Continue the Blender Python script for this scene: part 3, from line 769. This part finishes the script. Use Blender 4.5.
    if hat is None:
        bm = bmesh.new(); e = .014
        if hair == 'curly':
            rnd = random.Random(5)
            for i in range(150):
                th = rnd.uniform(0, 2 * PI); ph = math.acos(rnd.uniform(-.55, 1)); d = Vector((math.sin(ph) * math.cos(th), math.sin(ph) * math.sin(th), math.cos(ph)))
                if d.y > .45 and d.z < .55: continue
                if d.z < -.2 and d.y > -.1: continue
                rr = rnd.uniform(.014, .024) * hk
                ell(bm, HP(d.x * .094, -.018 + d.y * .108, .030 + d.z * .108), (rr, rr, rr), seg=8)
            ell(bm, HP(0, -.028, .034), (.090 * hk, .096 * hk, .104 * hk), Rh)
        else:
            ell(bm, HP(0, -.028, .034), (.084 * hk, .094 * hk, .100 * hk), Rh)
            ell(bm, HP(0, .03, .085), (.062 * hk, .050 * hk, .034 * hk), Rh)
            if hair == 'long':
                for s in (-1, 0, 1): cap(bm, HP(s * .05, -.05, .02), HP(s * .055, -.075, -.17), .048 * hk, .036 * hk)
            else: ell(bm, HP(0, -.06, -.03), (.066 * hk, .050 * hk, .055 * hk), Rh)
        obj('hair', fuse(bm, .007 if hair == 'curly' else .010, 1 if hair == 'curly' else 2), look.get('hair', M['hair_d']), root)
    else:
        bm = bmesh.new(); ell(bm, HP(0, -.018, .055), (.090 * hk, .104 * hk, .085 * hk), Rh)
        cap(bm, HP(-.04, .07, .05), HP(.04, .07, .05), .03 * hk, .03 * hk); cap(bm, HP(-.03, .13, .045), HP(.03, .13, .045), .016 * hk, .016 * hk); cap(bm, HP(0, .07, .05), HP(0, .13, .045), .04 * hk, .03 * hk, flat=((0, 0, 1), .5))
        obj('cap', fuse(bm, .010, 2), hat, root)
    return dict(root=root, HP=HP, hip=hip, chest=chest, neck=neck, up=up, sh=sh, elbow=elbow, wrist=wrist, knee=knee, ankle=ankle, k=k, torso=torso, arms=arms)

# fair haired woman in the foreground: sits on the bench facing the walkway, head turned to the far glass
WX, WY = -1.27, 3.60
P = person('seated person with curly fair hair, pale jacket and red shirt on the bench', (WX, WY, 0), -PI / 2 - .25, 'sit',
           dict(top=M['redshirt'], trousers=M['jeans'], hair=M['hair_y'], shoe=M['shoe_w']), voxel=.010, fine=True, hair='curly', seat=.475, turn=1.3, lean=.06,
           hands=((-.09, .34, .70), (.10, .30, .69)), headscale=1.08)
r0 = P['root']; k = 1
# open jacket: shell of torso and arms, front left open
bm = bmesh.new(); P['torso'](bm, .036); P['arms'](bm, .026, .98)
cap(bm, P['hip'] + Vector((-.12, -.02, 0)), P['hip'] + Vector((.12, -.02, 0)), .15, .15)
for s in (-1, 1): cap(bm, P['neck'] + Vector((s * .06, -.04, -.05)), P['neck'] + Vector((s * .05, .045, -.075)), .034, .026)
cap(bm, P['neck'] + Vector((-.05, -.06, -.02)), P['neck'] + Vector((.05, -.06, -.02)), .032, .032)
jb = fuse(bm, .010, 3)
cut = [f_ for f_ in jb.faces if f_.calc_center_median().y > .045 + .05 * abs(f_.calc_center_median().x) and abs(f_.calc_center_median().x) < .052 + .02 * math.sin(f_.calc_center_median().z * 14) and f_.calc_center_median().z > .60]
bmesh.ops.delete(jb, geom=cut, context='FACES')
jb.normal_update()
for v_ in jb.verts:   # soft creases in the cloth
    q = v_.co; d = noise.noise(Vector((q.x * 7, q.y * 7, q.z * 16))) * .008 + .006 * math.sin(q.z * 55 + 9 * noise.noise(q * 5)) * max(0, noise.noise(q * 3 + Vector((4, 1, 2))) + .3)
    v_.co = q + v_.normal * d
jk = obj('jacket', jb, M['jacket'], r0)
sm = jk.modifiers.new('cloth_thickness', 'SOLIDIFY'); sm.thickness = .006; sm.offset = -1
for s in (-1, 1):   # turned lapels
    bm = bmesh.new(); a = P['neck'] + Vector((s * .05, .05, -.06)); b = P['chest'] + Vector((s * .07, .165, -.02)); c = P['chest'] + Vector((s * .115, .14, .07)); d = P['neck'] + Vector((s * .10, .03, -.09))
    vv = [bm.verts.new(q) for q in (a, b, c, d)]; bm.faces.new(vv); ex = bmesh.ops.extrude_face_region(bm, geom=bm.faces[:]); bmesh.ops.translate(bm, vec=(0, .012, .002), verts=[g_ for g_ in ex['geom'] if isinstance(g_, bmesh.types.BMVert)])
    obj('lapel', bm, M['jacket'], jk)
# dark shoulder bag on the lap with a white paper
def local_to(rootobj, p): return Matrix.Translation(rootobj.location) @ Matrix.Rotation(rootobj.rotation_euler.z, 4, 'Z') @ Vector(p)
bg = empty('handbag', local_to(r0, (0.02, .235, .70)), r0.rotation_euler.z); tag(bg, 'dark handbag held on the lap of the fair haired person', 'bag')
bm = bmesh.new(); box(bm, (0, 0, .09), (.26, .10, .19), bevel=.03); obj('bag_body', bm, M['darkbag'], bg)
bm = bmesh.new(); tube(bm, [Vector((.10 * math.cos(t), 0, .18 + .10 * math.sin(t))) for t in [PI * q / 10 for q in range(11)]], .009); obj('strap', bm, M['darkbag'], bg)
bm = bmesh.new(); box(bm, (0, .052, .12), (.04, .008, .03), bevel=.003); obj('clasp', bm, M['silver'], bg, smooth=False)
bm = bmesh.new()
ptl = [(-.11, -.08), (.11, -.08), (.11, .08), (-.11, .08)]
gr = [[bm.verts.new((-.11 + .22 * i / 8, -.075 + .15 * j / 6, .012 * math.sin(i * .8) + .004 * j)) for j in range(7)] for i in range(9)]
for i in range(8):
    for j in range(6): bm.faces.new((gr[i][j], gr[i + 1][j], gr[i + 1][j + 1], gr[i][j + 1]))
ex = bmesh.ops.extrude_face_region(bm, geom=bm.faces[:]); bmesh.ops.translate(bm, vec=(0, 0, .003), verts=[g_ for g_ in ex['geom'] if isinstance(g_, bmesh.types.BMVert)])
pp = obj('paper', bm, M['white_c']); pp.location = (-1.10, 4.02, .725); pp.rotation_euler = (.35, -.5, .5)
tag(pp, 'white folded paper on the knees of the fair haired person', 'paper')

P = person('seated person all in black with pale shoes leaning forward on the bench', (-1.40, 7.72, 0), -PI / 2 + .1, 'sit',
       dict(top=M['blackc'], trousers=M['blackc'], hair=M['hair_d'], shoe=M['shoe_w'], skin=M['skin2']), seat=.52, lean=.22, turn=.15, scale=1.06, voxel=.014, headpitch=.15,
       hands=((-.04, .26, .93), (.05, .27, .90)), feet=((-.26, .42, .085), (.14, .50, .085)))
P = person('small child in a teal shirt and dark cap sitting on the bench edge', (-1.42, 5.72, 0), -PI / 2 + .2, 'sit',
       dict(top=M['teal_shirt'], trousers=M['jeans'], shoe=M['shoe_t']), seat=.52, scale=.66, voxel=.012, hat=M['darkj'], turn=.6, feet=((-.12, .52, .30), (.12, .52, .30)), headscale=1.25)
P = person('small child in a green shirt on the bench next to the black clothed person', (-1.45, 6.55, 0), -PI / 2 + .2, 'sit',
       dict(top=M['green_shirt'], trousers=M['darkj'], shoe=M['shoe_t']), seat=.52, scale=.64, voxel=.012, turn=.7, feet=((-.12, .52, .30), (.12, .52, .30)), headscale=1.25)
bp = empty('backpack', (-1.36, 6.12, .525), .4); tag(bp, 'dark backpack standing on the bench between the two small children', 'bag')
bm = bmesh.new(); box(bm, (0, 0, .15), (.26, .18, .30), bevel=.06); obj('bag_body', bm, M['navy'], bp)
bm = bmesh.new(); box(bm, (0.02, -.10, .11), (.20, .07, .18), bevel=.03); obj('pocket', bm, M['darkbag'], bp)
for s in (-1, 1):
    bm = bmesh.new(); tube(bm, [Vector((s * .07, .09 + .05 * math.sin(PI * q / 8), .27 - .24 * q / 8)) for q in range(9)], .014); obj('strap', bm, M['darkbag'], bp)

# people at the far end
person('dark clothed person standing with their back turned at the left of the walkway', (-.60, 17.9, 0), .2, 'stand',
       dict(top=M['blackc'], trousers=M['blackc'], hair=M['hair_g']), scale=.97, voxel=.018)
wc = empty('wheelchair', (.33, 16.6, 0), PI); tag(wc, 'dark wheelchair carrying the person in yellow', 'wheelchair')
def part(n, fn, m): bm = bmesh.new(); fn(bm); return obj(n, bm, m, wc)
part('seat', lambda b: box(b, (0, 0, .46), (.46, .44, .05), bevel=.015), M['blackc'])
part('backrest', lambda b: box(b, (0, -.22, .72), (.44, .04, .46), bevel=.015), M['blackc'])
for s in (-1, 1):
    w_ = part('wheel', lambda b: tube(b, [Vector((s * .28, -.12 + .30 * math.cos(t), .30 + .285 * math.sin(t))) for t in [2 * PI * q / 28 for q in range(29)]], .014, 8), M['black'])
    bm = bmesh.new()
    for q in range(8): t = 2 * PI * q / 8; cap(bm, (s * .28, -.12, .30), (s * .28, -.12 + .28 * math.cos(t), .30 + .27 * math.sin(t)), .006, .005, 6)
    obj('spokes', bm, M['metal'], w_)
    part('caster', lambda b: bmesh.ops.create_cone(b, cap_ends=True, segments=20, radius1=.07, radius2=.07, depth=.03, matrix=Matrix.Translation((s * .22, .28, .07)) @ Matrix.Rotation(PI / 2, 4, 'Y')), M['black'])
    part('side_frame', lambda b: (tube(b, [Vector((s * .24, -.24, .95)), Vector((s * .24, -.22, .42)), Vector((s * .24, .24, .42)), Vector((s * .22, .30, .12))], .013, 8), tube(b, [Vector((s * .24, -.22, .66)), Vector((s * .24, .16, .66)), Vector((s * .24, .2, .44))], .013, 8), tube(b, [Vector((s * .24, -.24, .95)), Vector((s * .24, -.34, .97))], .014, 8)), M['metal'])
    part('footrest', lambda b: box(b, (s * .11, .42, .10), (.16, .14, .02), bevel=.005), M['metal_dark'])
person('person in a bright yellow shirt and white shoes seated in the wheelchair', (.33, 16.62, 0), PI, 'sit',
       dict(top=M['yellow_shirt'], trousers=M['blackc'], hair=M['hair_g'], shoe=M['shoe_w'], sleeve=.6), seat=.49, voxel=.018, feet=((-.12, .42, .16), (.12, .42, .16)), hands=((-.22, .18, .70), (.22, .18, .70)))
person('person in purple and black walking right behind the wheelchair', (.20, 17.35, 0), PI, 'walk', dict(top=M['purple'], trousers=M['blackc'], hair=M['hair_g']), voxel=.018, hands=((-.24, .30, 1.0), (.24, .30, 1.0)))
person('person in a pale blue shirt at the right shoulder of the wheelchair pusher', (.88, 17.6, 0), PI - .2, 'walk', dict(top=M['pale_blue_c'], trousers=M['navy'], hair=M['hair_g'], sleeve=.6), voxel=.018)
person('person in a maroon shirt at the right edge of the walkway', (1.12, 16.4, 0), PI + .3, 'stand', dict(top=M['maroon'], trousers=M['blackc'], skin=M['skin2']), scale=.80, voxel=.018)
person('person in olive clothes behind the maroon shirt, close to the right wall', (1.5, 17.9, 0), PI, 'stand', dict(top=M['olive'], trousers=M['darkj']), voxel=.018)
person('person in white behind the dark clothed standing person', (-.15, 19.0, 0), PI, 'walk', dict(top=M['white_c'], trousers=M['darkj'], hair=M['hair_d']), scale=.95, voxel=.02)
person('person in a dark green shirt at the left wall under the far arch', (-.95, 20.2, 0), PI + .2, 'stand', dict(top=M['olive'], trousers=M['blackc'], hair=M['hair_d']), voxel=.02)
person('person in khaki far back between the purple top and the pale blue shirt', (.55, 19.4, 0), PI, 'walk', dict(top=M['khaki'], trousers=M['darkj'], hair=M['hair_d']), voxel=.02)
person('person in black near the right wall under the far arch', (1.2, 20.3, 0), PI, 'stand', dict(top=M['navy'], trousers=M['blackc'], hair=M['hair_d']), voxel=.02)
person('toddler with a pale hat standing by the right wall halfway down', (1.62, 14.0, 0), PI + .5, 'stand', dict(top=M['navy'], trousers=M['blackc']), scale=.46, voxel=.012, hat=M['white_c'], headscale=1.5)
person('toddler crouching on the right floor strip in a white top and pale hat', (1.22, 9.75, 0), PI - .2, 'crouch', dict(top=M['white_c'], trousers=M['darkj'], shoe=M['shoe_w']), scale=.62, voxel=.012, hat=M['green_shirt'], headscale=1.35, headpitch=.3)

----

| AIM OF THE EXERCISE |
Without changing anything, quote the lines from the top of the data to the line that contains "k=k, torso=torso, arms=arms)", including that line.

| RESULT OF THE EXERCISE |
Continue the Blender Python script for this scene: part 3, from line 769. This part finishes the script. Use Blender 4.5.
    if hat is None:
        bm = bmesh.new(); e = .014
        if hair == 'curly':
            rnd = random.Random(5)
            for i in range(150):
                th = rnd.uniform(0, 2 * PI); ph = math.acos(rnd.uniform(-.55, 1)); d = Vector((math.sin(ph) * math.cos(th), math.sin(ph) * math.sin(th), math.cos(ph)))
                if d.y > .45 and d.z < .55: continue
                if d.z < -.2 and d.y > -.1: continue
                rr = rnd.uniform(.014, .024) * hk
                ell(bm, HP(d.x * .094, -.018 + d.y * .108, .030 + d.z * .108), (rr, rr, rr), seg=8)
            ell(bm, HP(0, -.028, .034), (.090 * hk, .096 * hk, .104 * hk), Rh)
        else:
            ell(bm, HP(0, -.028, .034), (.084 * hk, .094 * hk, .100 * hk), Rh)
            ell(bm, HP(0, .03, .085), (.062 * hk, .050 * hk, .034 * hk), Rh)
            if hair == 'long':
                for s in (-1, 0, 1): cap(bm, HP(s * .05, -.05, .02), HP(s * .055, -.075, -.17), .048 * hk, .036 * hk)
            else: ell(bm, HP(0, -.06, -.03), (.066 * hk, .050 * hk, .055 * hk), Rh)
        obj('hair', fuse(bm, .007 if hair == 'curly' else .010, 1 if hair == 'curly' else 2), look.get('hair', M['hair_d']), root)
    else:
        bm = bmesh.new(); ell(bm, HP(0, -.018, .055), (.090 * hk, .104 * hk, .085 * hk), Rh)
        cap(bm, HP(-.04, .07, .05), HP(.04, .07, .05), .03 * hk, .03 * hk); cap(bm, HP(-.03, .13, .045), HP(.03, .13, .045), .016 * hk, .016 * hk); cap(bm, HP(0, .07, .05), HP(0, .13, .045), .04 * hk, .03 * hk, flat=((0, 0, 1), .5))
        obj('cap', fuse(bm, .010, 2), hat, root)
    return dict(root=root, HP=HP, hip=hip, chest=chest, neck=neck, up=up, sh=sh, elbow=elbow, wrist=wrist, knee=knee, ankle=ankle, k=k, torso=torso, arms=arms)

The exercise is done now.